■ What you will do
Give the data below again, word for word.

--- start Data provided ---

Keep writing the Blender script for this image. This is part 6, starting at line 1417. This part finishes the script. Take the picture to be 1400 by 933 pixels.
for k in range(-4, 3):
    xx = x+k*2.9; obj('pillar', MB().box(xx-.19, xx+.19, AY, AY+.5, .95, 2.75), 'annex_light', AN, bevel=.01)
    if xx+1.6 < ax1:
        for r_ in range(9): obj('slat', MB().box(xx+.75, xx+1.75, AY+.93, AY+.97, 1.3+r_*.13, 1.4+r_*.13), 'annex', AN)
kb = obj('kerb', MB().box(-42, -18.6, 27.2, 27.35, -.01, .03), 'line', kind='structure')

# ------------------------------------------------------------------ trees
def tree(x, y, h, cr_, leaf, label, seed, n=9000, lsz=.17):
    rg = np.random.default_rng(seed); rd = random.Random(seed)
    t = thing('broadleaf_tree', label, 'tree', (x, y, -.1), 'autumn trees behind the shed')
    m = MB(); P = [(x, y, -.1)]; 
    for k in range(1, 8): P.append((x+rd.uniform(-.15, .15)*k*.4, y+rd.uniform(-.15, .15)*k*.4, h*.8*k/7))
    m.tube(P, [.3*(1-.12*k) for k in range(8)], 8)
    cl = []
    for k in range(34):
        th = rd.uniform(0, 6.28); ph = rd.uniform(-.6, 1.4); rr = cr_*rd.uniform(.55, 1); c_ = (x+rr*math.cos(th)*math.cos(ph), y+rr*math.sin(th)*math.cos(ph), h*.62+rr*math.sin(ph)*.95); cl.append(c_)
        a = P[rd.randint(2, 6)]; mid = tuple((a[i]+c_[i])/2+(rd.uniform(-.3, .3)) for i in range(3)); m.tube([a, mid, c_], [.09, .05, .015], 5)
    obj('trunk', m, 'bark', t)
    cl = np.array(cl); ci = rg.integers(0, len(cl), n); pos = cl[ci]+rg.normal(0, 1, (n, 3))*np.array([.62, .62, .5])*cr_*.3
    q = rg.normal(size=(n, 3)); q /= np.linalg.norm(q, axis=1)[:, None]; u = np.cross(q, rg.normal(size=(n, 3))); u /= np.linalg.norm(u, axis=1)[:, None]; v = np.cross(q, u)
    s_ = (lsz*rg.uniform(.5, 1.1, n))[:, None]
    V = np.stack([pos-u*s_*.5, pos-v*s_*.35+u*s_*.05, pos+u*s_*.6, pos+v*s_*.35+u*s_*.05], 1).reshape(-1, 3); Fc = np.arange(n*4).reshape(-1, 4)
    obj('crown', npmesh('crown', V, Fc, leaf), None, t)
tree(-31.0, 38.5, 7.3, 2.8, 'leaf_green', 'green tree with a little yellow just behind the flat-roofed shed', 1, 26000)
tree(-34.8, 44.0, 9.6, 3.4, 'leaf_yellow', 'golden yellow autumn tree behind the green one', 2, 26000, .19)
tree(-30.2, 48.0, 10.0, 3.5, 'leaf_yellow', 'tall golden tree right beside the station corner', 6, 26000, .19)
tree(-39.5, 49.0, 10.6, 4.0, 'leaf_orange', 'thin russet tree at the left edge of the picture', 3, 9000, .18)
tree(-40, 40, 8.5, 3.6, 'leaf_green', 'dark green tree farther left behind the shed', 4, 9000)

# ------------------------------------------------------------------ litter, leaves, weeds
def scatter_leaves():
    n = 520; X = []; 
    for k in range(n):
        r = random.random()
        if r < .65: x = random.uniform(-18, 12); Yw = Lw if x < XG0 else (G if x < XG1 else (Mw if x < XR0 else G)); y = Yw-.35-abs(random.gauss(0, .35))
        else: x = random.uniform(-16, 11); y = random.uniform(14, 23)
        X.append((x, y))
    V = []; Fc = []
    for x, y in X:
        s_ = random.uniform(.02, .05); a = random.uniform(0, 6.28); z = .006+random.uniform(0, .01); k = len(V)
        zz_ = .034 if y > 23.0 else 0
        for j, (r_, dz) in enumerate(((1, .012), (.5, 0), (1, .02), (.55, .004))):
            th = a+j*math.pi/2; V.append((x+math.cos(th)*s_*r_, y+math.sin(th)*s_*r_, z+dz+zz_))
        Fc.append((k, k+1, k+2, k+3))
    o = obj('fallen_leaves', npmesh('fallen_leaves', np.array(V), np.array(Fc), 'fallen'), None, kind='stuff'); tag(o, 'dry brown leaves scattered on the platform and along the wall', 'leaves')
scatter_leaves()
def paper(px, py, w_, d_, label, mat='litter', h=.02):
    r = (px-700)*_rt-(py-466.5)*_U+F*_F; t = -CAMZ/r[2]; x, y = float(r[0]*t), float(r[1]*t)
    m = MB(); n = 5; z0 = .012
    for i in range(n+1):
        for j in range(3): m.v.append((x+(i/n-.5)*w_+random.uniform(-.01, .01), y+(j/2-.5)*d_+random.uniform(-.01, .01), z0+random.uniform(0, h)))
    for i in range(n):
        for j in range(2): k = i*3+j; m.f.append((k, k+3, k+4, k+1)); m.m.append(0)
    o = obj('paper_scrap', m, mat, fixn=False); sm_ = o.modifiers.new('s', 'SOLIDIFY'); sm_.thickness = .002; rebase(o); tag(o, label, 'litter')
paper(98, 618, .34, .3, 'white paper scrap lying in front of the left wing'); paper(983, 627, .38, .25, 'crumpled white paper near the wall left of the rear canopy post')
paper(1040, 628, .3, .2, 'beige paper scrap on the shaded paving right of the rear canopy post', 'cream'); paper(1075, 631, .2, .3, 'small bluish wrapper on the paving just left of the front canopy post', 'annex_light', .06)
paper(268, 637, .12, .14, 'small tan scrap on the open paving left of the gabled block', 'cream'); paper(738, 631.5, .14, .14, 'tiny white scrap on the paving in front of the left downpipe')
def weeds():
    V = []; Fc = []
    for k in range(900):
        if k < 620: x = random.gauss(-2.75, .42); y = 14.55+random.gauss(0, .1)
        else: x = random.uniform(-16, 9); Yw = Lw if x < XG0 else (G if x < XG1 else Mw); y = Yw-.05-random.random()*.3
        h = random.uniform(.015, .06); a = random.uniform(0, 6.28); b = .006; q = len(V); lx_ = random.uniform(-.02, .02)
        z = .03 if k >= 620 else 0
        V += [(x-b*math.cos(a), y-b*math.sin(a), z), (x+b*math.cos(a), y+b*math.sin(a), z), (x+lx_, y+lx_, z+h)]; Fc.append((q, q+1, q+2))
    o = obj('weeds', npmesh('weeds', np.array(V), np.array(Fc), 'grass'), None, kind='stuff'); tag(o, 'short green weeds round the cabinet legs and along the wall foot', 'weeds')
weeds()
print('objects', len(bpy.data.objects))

--- end Data provided ---

■ Complete response
Keep writing the Blender script for this image. This is part 6, starting at line 1417. This part finishes the script. Take the picture to be 1400 by 933 pixels.
for k in range(-4, 3):
    xx = x+k*2.9; obj('pillar', MB().box(xx-.19, xx+.19, AY, AY+.5, .95, 2.75), 'annex_light', AN, bevel=.01)
    if xx+1.6 < ax1:
        for r_ in range(9): obj('slat', MB().box(xx+.75, xx+1.75, AY+.93, AY+.97, 1.3+r_*.13, 1.4+r_*.13), 'annex', AN)
kb = obj('kerb', MB().box(-42, -18.6, 27.2, 27.35, -.01, .03), 'line', kind='structure')

# ------------------------------------------------------------------ trees
def tree(x, y, h, cr_, leaf, label, seed, n=9000, lsz=.17):
    rg = np.random.default_rng(seed); rd = random.Random(seed)
    t = thing('broadleaf_tree', label, 'tree', (x, y, -.1), 'autumn trees behind the shed')
    m = MB(); P = [(x, y, -.1)]; 
    for k in range(1, 8): P.append((x+rd.uniform(-.15, .15)*k*.4, y+rd.uniform(-.15, .15)*k*.4, h*.8*k/7))
    m.tube(P, [.3*(1-.12*k) for k in range(8)], 8)
    cl = []
    for k in range(34):
        th = rd.uniform(0, 6.28); ph = rd.uniform(-.6, 1.4); rr = cr_*rd.uniform(.55, 1); c_ = (x+rr*math.cos(th)*math.cos(ph), y+rr*math.sin(th)*math.cos(ph), h*.62+rr*math.sin(ph)*.95); cl.append(c_)
        a = P[rd.randint(2, 6)]; mid = tuple((a[i]+c_[i])/2+(rd.uniform(-.3, .3)) for i in range(3)); m.tube([a, mid, c_], [.09, .05, .015], 5)
    obj('trunk', m, 'bark', t)
    cl = np.array(cl); ci = rg.integers(0, len(cl), n); pos = cl[ci]+rg.normal(0, 1, (n, 3))*np.array([.62, .62, .5])*cr_*.3
    q = rg.normal(size=(n, 3)); q /= np.linalg.norm(q, axis=1)[:, None]; u = np.cross(q, rg.normal(size=(n, 3))); u /= np.linalg.norm(u, axis=1)[:, None]; v = np.cross(q, u)
    s_ = (lsz*rg.uniform(.5, 1.1, n))[:, None]
    V = np.stack([pos-u*s_*.5, pos-v*s_*.35+u*s_*.05, pos+u*s_*.6, pos+v*s_*.35+u*s_*.05], 1).reshape(-1, 3); Fc = np.arange(n*4).reshape(-1, 4)
    obj('crown', npmesh('crown', V, Fc, leaf), None, t)
tree(-31.0, 38.5, 7.3, 2.8, 'leaf_green', 'green tree with a little yellow just behind the flat-roofed shed', 1, 26000)
tree(-34.8, 44.0, 9.6, 3.4, 'leaf_yellow', 'golden yellow autumn tree behind the green one', 2, 26000, .19)
tree(-30.2, 48.0, 10.0, 3.5, 'leaf_yellow', 'tall golden tree right beside the station corner', 6, 26000, .19)
tree(-39.5, 49.0, 10.6, 4.0, 'leaf_orange', 'thin russet tree at the left edge of the picture', 3, 9000, .18)
tree(-40, 40, 8.5, 3.6, 'leaf_green', 'dark green tree farther left behind the shed', 4, 9000)

# ------------------------------------------------------------------ litter, leaves, weeds
def scatter_leaves():
    n = 520; X = []; 
    for k in range(n):
        r = random.random()
        if r < .65: x = random.uniform(-18, 12); Yw = Lw if x < XG0 else (G if x < XG1 else (Mw if x < XR0 else G)); y = Yw-.35-abs(random.gauss(0, .35))
        else: x = random.uniform(-16, 11); y = random.uniform(14, 23)
        X.append((x, y))
    V = []; Fc = []
    for x, y in X:
        s_ = random.uniform(.02, .05); a = random.uniform(0, 6.28); z = .006+random.uniform(0, .01); k = len(V)
        zz_ = .034 if y > 23.0 else 0
        for j, (r_, dz) in enumerate(((1, .012), (.5, 0), (1, .02), (.55, .004))):
            th = a+j*math.pi/2; V.append((x+math.cos(th)*s_*r_, y+math.sin(th)*s_*r_, z+dz+zz_))
        Fc.append((k, k+1, k+2, k+3))
    o = obj('fallen_leaves', npmesh('fallen_leaves', np.array(V), np.array(Fc), 'fallen'), None, kind='stuff'); tag(o, 'dry brown leaves scattered on the platform and along the wall', 'leaves')
scatter_leaves()
def paper(px, py, w_, d_, label, mat='litter', h=.02):
    r = (px-700)*_rt-(py-466.5)*_U+F*_F; t = -CAMZ/r[2]; x, y = float(r[0]*t), float(r[1]*t)
    m = MB(); n = 5; z0 = .012
    for i in range(n+1):
        for j in range(3): m.v.append((x+(i/n-.5)*w_+random.uniform(-.01, .01), y+(j/2-.5)*d_+random.uniform(-.01, .01), z0+random.uniform(0, h)))
    for i in range(n):
        for j in range(2): k = i*3+j; m.f.append((k, k+3, k+4, k+1)); m.m.append(0)
    o = obj('paper_scrap', m, mat, fixn=False); sm_ = o.modifiers.new('s', 'SOLIDIFY'); sm_.thickness = .002; rebase(o); tag(o, label, 'litter')
paper(98, 618, .34, .3, 'white paper scrap lying in front of the left wing'); paper(983, 627, .38, .25, 'crumpled white paper near the wall left of the rear canopy post')
paper(1040, 628, .3, .2, 'beige paper scrap on the shaded paving right of the rear canopy post', 'cream'); paper(1075, 631, .2, .3, 'small bluish wrapper on the paving just left of the front canopy post', 'annex_light', .06)
paper(268, 637, .12, .14, 'small tan scrap on the open paving left of the gabled block', 'cream'); paper(738, 631.5, .14, .14, 'tiny white scrap on the paving in front of the left downpipe')
def weeds():
    V = []; Fc = []
    for k in range(900):
        if k < 620: x = random.gauss(-2.75, .42); y = 14.55+random.gauss(0, .1)
        else: x = random.uniform(-16, 9); Yw = Lw if x < XG0 else (G if x < XG1 else Mw); y = Yw-.05-random.random()*.3
        h = random.uniform(.015, .06); a = random.uniform(0, 6.28); b = .006; q = len(V); lx_ = random.uniform(-.02, .02)
        z = .03 if k >= 620 else 0
        V += [(x-b*math.cos(a), y-b*math.sin(a), z), (x+b*math.cos(a), y+b*math.sin(a), z), (x+lx_, y+lx_, z+h)]; Fc.append((q, q+1, q+2))
    o = obj('weeds', npmesh('weeds', np.array(V), np.array(Fc), 'grass'), None, kind='stuff'); tag(o, 'short green weeds round the cabinet legs and along the wall foot', 'weeds')
weeds()
print('objects', len(bpy.data.objects))